**Short exercise:** Among the entries below, please repeat exactly and only the lines from the line containing "Write the bpy" to the line containing "sc.camera = cam", both lines included.

**Exercise inputs:**
──────────────────────────────

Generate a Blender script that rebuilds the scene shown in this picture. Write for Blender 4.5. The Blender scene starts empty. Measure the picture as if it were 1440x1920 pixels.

──────────────────────────────

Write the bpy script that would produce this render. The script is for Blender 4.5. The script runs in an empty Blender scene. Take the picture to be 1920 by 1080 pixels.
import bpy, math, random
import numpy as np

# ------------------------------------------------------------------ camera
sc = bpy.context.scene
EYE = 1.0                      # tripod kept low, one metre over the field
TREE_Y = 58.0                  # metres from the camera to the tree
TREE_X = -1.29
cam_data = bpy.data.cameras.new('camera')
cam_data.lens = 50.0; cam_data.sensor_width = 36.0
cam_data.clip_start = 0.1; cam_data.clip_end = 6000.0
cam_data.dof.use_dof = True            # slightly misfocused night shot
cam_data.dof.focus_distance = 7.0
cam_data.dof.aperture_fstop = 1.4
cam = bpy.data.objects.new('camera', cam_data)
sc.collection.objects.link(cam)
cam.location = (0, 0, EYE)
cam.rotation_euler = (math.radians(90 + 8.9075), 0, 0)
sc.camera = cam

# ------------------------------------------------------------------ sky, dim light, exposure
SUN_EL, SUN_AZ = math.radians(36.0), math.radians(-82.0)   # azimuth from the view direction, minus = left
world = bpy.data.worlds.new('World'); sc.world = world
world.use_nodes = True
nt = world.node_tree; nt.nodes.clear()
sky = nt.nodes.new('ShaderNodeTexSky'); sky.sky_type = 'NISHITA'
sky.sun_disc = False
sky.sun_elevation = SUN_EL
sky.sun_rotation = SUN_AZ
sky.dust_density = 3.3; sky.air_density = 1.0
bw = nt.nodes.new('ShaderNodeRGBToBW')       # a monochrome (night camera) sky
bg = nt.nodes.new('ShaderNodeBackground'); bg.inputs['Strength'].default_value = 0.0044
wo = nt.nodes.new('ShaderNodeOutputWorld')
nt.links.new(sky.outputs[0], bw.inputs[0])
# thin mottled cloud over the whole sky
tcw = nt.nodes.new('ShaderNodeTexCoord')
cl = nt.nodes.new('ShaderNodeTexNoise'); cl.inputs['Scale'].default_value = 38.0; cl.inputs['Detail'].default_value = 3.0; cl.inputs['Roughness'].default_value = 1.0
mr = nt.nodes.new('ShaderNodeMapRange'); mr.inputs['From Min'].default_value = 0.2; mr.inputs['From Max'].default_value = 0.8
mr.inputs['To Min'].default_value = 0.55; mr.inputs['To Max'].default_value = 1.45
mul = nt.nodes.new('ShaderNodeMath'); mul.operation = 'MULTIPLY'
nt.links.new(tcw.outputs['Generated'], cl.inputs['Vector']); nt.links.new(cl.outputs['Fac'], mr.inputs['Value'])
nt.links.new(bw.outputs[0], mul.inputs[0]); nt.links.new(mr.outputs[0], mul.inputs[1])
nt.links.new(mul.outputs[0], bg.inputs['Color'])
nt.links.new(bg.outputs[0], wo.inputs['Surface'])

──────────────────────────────

**Solution:**
Write the bpy script that would produce this render. The script is for Blender 4.5. The script runs in an empty Blender scene. Take the picture to be 1920 by 1080 pixels.
import bpy, math, random
import numpy as np

# ------------------------------------------------------------------ camera
sc = bpy.context.scene
EYE = 1.0                      # tripod kept low, one metre over the field
TREE_Y = 58.0                  # metres from the camera to the tree
TREE_X = -1.29
cam_data = bpy.data.cameras.new('camera')
cam_data.lens = 50.0; cam_data.sensor_width = 36.0
cam_data.clip_start = 0.1; cam_data.clip_end = 6000.0
cam_data.dof.use_dof = True            # slightly misfocused night shot
cam_data.dof.focus_distance = 7.0
cam_data.dof.aperture_fstop = 1.4
cam = bpy.data.objects.new('camera', cam_data)
sc.collection.objects.link(cam)
cam.location = (0, 0, EYE)
cam.rotation_euler = (math.radians(90 + 8.9075), 0, 0)
sc.camera = cam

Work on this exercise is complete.